Well, well, now. The ultimate repository of probity and competence-otherwise known as the Bloomberg administration-has been exposed as, at best, an overstated text book case for good government. With the announced resignation of the city's finance commissioner-the Tammany wannabe Martha Stark-the Bloombergistas have some explaining to do: "Bloomberg had asked the city Conflict of Interest Board and Department of Investigation to look into reports that Stark has a personal relationship with Dara Ottley-Brown, a former assistant finance commissioner who now works at the Board of Standards & Appeals. Ottley-Brown left Finance in November 2006. She divorced her husband the following summer, and he was hired just over two months later by the Finance Department as a $78,000-a-year graphic artist. Stark, who unsuccessfully sought to replace former state Comptroller Alan Hevesi in 2007, has been on the hot seat for weeks, and not just related to this relationship."
So now we are to be afraid of the return of the political hacks, because?
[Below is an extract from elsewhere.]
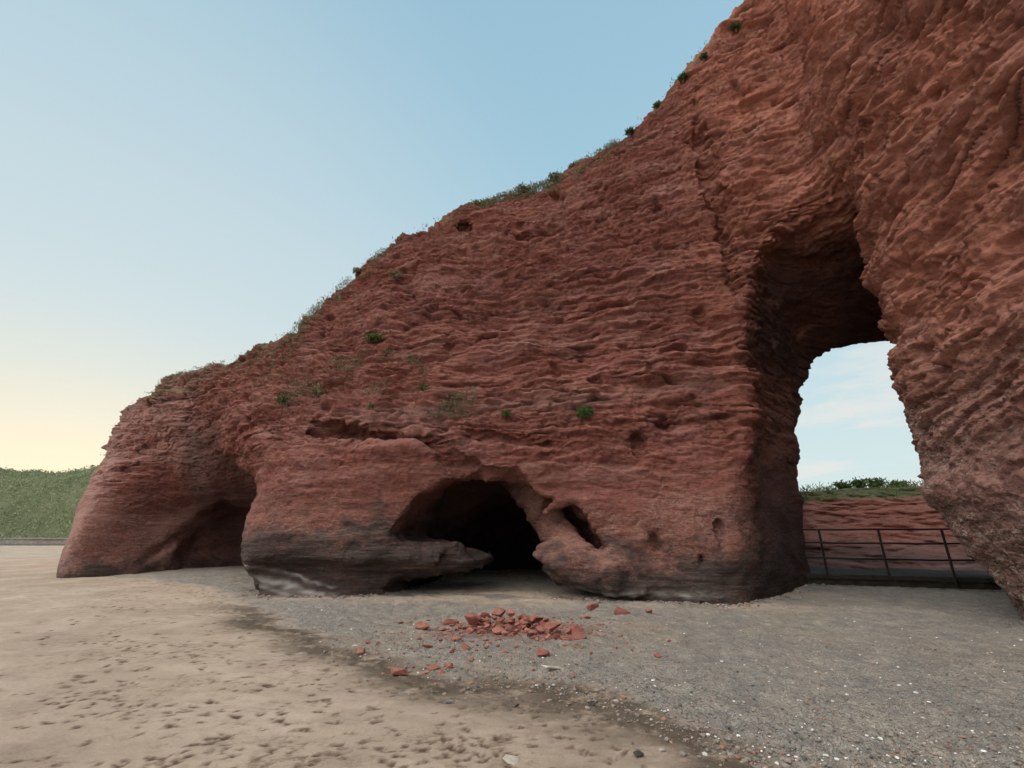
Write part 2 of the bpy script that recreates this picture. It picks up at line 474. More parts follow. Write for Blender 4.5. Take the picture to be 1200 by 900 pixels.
    # hollow under the shoulder ledge
    def groove(a, b, ra, rb=None, sc=(1, 1, 1), k=0.15, nz=0.08):
        lo = np.minimum(a, b)-3; hi = np.maximum(a, b)+3
        C(lo, hi, lambda f, X, Y, Z: smax(f, -(cap(X, Y, Z, a, b, ra, rb, sc) + nz*fbm(X*2, Y*2, Z*2, 2, 8)), k))
    def hit(px, py, off=0.0):
        # point on the un-noised front sheet
        lo, hi_ = 6.0, 34.0
        prev = None
        for d in np.arange(8, 34, 0.05):
            p = at(px, py, d)
            if YF(np.array(p[0]), np.array(p[2])) <= d: return at(px, py, d+off)
        return at(px, py, 20)
    groove(hit(372, 500, 0.1), hit(420, 512, 0.1), 0.42, 0.48, (1, 1.3, 0.7))
    groove(hit(430, 512, 0.1), hit(490, 517, 0.1), 0.5, 0.42, (1, 1.3, 0.55))
    groove(hit(505, 520, 0.1), hit(540, 548, 0.1), 0.34, 0.42, (1, 1.1, 0.8))
    groove(hit(556, 512, 0.1), hit(640, 520, 0.1), 0.26, 0.22, (1, 1, 0.6))
    # fault crack left of the arch
    pts = [(814, 118), (822, 165), (834, 205), (842, 238), (848, 275), (858, 318), (866, 345)]
    rad = [0.06, 0.13, 0.26, 0.34, 0.18, 0.15, 0.12]
    for (a, b, ra, rb) in zip(pts[:-1], pts[1:], rad[:-1], rad[1:]):
        groove(hit(*a, 0.05), hit(*b, 0.05), ra, rb, (1, 2.2, 1), 0.12, 0.05)
    # slanting crack across the shaded face of the left buttress
    def hitf(px, py):
        p = None
        for d in np.arange(17, 32, 0.05):
            p = at(px, py, d)
            if YF(np.array(p[0]), np.array(p[2])) <= d: break
        return p
    for a, b in [((172, 655), (205, 632)), ((205, 632), (240, 606)), ((240, 606), (262, 590))]:
        groove(hitf(*a), hitf(*b), 0.14, 0.18, (1, 2, 1), 0.25, 0.03)
    # slits and holes
    for a, b, r_ in [((766, 628), (771, 642), 0.14), ((842, 615), (846, 640), 0.09), ((745, 512), (750, 530), 0.13), ((833, 505), (838, 512), 0.08),
                     ((600, 262), (618, 264), 0.13), ((606, 277), (618, 278), 0.18), ((820, 655), (826, 662), 0.08), ((540, 262), (548, 266), 0.2)]:
        groove(hit(*a, 0.1), hit(*b, 0.1), r_, r_, (1, 2, 1), 0.08, 0.04)
    return F, (XS[0], YS[0], ZS[0]), hit

F, ORG, HIT = build_cliff_field()
V, Q = surface_nets(F, ORG, H)
del F
# drop the hidden underside
keep = (V[Q][:, :, 2].max(1) > -0.75)
Q = Q[keep]
lab = np.arange(len(V))
for _ in range(400):
    m_ = lab[Q].min(1); new = lab.copy()
    for c_ in range(4): np.minimum.at(new, Q[:, c_], m_)
    new = new[new]
    if (new == lab).all(): break
    lab = new
cnt_ = np.bincount(lab[Q[:, 0]]); Q = Q[lab[Q[:, 0]] == cnt_.argmax()]
base = mesh_from('cliff_base', V, Q)
cliff_me = subdiv(base, 2)

def displace_rock(me, amp=1.0):
    P = coords(me).astype(np.float32); Nn = normals(me)
    x, y, z = P.T
    # bedding coordinate: nearly level, gently warped, blocks along the face
    wz = 0.35*noise(x*0.15, y*0.15, z*0.22, 21) + 0.05*noise(x*0.8, y*0.8, z*0.9, 22)
    right = sstep(6.6, 8.8, x)*sstep(11.8, 10.2, y)
    lobe = sstep(-11.5, -13.5, x)
    dip = 0.035*x + 0.03*(y-12) + (0.12*(y-11)*sstep(1, 4, z) + 0.30*(y-11)*sstep(3.5, 10, z))*right
    s = z + wz + dip
    side = np.clip(1-Nn[:, 2]**2, 0, 1)
    upper = sstep(3.4, 5.0, z + 0.5*noise(x*0.4, y*0.4, z*0.4, 2))
    # large irregular relief
    d = 0.34*fbm(x*0.35, y*0.35, z*0.6, 3, 31)
    # ledges: sawtooth beds of unequal thickness, undercut below, rounded above
    def beds(f, seed, ax=0.35, ay=0.35):
        t = s*f + 0.9*noise(x*ax, y*ay, z*0.5, seed) + 0.35*noise(x*ax*4, y*ay*4, z*1.2, seed+7)
        fr = t - np.floor(t)
        lay = np.floor(t)
        a = ((np.sin(lay*12.9898+seed)*43758.5453) % 1.0)
        saw = np.where(fr < 0.25, sstep(0, 0.25, fr), 1-0.85*((fr-0.25)/0.75)**1.3)   # sharp lower edge, sloping top
        return (saw-0.5)*(0.4+0.9*a)
    brk = 0.55 + 0.9*noise(x*0.9, y*0.9, z*1.6, 61)
    brk = np.clip(brk, 0, 1.3)
    mid_ = sstep(4.6, 5.8, z)*sstep(11, 9, z)*sstep(-6.5, -3, x)*sstep(7.5, 6, x)
    bd = (0.16+0.08*mid_)*beds(1.9, 3)*brk + 0.05*mid_*beds(6.3, 19, 0.2, 0.2) + 0.085*beds(4.3, 11, 0.5, 0.5)*np.clip(0.6+noise(x*1.3, y*1.3, z*2, 62), 0, 1.4)
    d = d + bd*(0.30 + 0.70*upper)*side
    # scallops: billowed anisotropic noise
    m1 = np.clip(0.62 + 1.25*noise(x*0.33, y*0.33, z*0.45, 44), 0.12, 1.3)
    m2 = np.clip(0.60 + 1.3*noise(x*0.6+9, y*0.6, z*0.7, 45), 0.1, 1.3)
    b1 = np.abs(noise(x*0.6+wz, y*0.6, s*2.6, 41)); b2 = np.abs(noise(x*0.9, y*0.9, s*6.0, 42)); b3 = np.abs(noise(x*2.4, y*2.4, s*14.0, 43))
    nz_ = noise(x*0.25, y*0.25, z*0.4, 140)
    bil = ((b1-0.25)*0.30*m1 + (b2-0.25)*0.20*m2 + (b3-0.25)*0.11*m2)*(1-0.62*right)*(0.55+0.9*sstep(-0.25, 0.25, noise(x*0.12, y*0.12, s*0.45, 130)))
    d = d + bil*(0.28+0.72*upper)
    # thin bedding gaps cut back into the face
    tn = noise(x*0.26, y*0.26, s*2.2, 46) ; gm = sstep(-0.12, 0.18, noise(x*0.4, y*0.4, z*0.8, 47))
    slot = np.exp(-(tn/0.035)**2)*gm
    tn2 = noise(x*0.42+5, y*0.42, s*4.6, 48); slot2 = np.exp(-(tn2/0.05)**2)*sstep(0.0, 0.3, noise(x*0.8, y*0.8, z*1.2, 49))
    midb = sstep(4.6, 5.6, z+0.6*nz_)*sstep(11.0, 9.0, z+0.8*nz_)*sstep(-6.5, -3, x)*sstep(7.5, 6, x)
    cut = (0.13*slot*(1+0.7*midb) + 0.08*slot2*(1+1.0*midb))*side*(0.3+0.7*upper)
    d = d - cut
    # pockets
    pk = noise(x*1.3, y*1.3, z*1.9, 55); d = d - 0.30*sstep(0.42, 0.62, pk)*(0.3+0.7*upper)
    # diagonal flutes across the high right wall
    sr = z + 0.45*(y-11) + 0.25*x + wz
    fl = np.abs(noise((y*0.8-z*0.35)*0.35, sr*0.75, x*0.2, 71)) + 0.5*np.abs(noise((y-z*0.4)*0.6, sr*1.9, x*0.4, 72)) + 0.22*np.abs(noise((y-z*0.4)*1.2, sr*5.0, x*0.8, 73))
    d = d + (fl-0.36)*0.80*right*sstep(4, 8, z)
    def rb_(f, seed):
        t = sr*f + 0.7*noise((y-z*0.4)*0.35, x*0.35, sr*0.3, seed)
        fr = t-np.floor(t); a = (np.sin(np.floor(t)*12.9898+seed)*43758.5453) % 1.0
        return (np.where(fr < 0.18, sstep(0, 0.18, fr), 1-0.9*((fr-0.18)/0.82)**1.2)-0.5)*(0.3+a)
    d = d + (0.17*rb_(1.5, 5)*brk + 0.075*rb_(3.7, 6)*(0.5+m2) + 0.03*rb_(9.0, 8))*right*sstep(1.5, 4, z)
    # plates breaking off along joints: hard-edged steps
    q_ = fbm(x*0.55, y*0.55, s*1.1, 3, 120)*4.0
    st_ = np.floor(q_) + sstep(0.80, 1.0, q_-np.floor(q_))
    d = d + 0.085*(st_-q_*0.6)*(0.35+0.65*upper)*(1-0.55*mid_)
    q_ = fbm(x*1.5+4, y*1.5, s*3.2, 2, 121)*3.0
    st_ = np.floor(q_) + sstep(0.75, 1.0, q_-np.floor(q_))
    d = d + 0.035*(st_-q_*0.5)*(1-0.4*mid_)
    # general roughness
    ro = fbm(x*3.5, y*3.5, z*5.0, 3, 81, 0.55)
    d = d + 0.055*ro
    d = d + 0.022*noise(x*13, y*13, z*16, 90)
    # vertical joints
    jn = noise(x*0.55+0.15*z, y*0.55, z*0.06, 95)
    d = d - 0.07*np.exp(-(jn/0.02)**2)*side*upper*sstep(0.0, 0.3, noise(x*0.3, y*0.3, z*0.3, 96))
    inp = sstep(12.3, 13.4, y)*sstep(6.0, 7.5, x)*sstep(17.5, 16.5, y)*(z < 10)
    d = d*(1-0.62*inp)
    # smoother low down and inside cave
    d = d*(1 - 0.5*sstep(4.2, 2.0, z)*(1-right))*(1-0.5*lobe*sstep(7, 5, z))
    d = d*amp
    P2 = P + Nn*d[:, None]
    P2[:, 2] -= 0.35*np.clip(bd, -1, 0.2)*side*0.3
    setco(me, P2)
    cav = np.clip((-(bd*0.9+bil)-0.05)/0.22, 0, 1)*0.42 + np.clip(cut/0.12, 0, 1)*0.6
    return P2, cav, upper, right

P2, CAV, UPPER, RIGHT = displace_rock(cliff_me)
nn = normals(cliff_me)
x, y, z = P2.T
nz1 = noise(x*0.7, y*0.7, z*0.7, 101); nz2 = fbm(x*1.8, y*1.8, z*1.8, 3, 103)
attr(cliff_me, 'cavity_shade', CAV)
attr(cliff_me, 'warm_glow', sstep(5, 8.8, x)*sstep(2.5, 6, z)*0.9)
attr(cliff_me, 'breccia', np.clip(sstep(8.0, 9.5, x)*sstep(6.8, 3.5, z+nz1)*sstep(11.5, 10.5, y) + 0.28*sstep(3.2, 1.6, z+nz1) + 0.25*np.clip(nz1*2-0.5, 0, 1), 0, 1))
ft = interp(x, [(-22, 0.2), (-16, 0.3), (-10, 0.5), (-7.6, 1.75), (-5, 1.7), (-2.5, 2.0), (0, 1.1), (2.4, 0.9), (5, 1.25), (8, 1.1), (9, 0.3), (12, 0.2)])
foot = sstep(0.55, -0.45, z - ft + 0.75*nz2 + 0.3*fbm(x*5, y*5, z*9, 2, 107))
foot = foot*(1-0.75*sstep(8.3, 8.8, x)*sstep(11.5, 10.5, y))
attr(cliff_me, 'foot', foot*0.9)
stz = 0.62 - 0.20*(x+7.9)
stk = (np.exp(-((z-stz+0.06*nz2)/0.085)**2) + 0.7*np.exp(-((z-stz-0.27+0.08*nz2)/0.04)**2) + 0.6*np.exp(-((z-stz+0.22+0.05*nz1)/0.05)**2))*sstep(-4.3, -5.6, x)*sstep(-9, -8.2, x)*(y < 16)
rb = np.exp(-((z-0.22+0.05*nz2)/0.07)**2)*sstep(0.8, 1.8, x)*sstep(5.6, 4.2, x)*(y < 14)*0.7
attr(cliff_me, 'streak', np.clip((stk + rb)*(0.6+0.9*noise(x*3, y*3, z*8, 109)), 0, 0.9))
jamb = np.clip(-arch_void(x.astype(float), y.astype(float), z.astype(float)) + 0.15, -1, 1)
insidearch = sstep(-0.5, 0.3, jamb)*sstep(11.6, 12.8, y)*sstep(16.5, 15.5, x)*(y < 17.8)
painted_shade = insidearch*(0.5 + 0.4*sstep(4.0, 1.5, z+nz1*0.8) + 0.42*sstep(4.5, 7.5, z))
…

And Bloomberg, it should be pointed out, took a very long time to distance himself from this ethically challenged appointee: "Bloomberg initially defended Stark in the wake of reports that she had earned more than $134,000 in 2006 and 2007 for serving as the director of Tarragon Corp., a national real estate company. Stark said she had obtained official approval to sit on Tarragon's board, but resigned after the mayor questioned whether the administration had been properly informed."
So, please do tell us, where was the vaunted managerial expertise of the current administration? And remember that when the issue of her lucrative moonlighting was first exposed, Bloomberg had this to say: "The mayor’s remarks were in contrast to those he made a month ago when Ms. Stark, who is in charge of collecting $22 billion in tax revenues and of assessing $800 billion in taxable property, was found to have earned $90,000 in 2007 for her work as a member of the board of directors of an outside firm. She resigned from the board of that firm and the mayor said, “I have enormous confidence” in her."
That is, until more stuff hit the fan, and even the ever loyal Bloomberg had to realize that there was no more defense for this self server. But it took the Post's expose of her canoodling to get this ethical challenge jump started: "City Finance Commissioner Martha Stark has been dating a former assistant commissioner in her department -- which also hired her lover's ex-husband and three of Stark's family members, The Post has learned."
And, as the Post reports this morning, Stark's improper management style was well known within the finance department: "Current and former Finance employees were elated to hear Stark is leaving. "She should've resigned many years ago because there's been a lot of stuff that she was doing that nobody's caught. She got a lot of people that she knew into positions [even though] they didn't know anything about the jobs," said a former employee."
So it's now the NY Post that is doing the due diligence for the myopic mayor? A further indication, it seems to us, that the term limits extension-once again affirmed by the courts-may be legal; but it sure ain't in the best interests of the people of this fair city.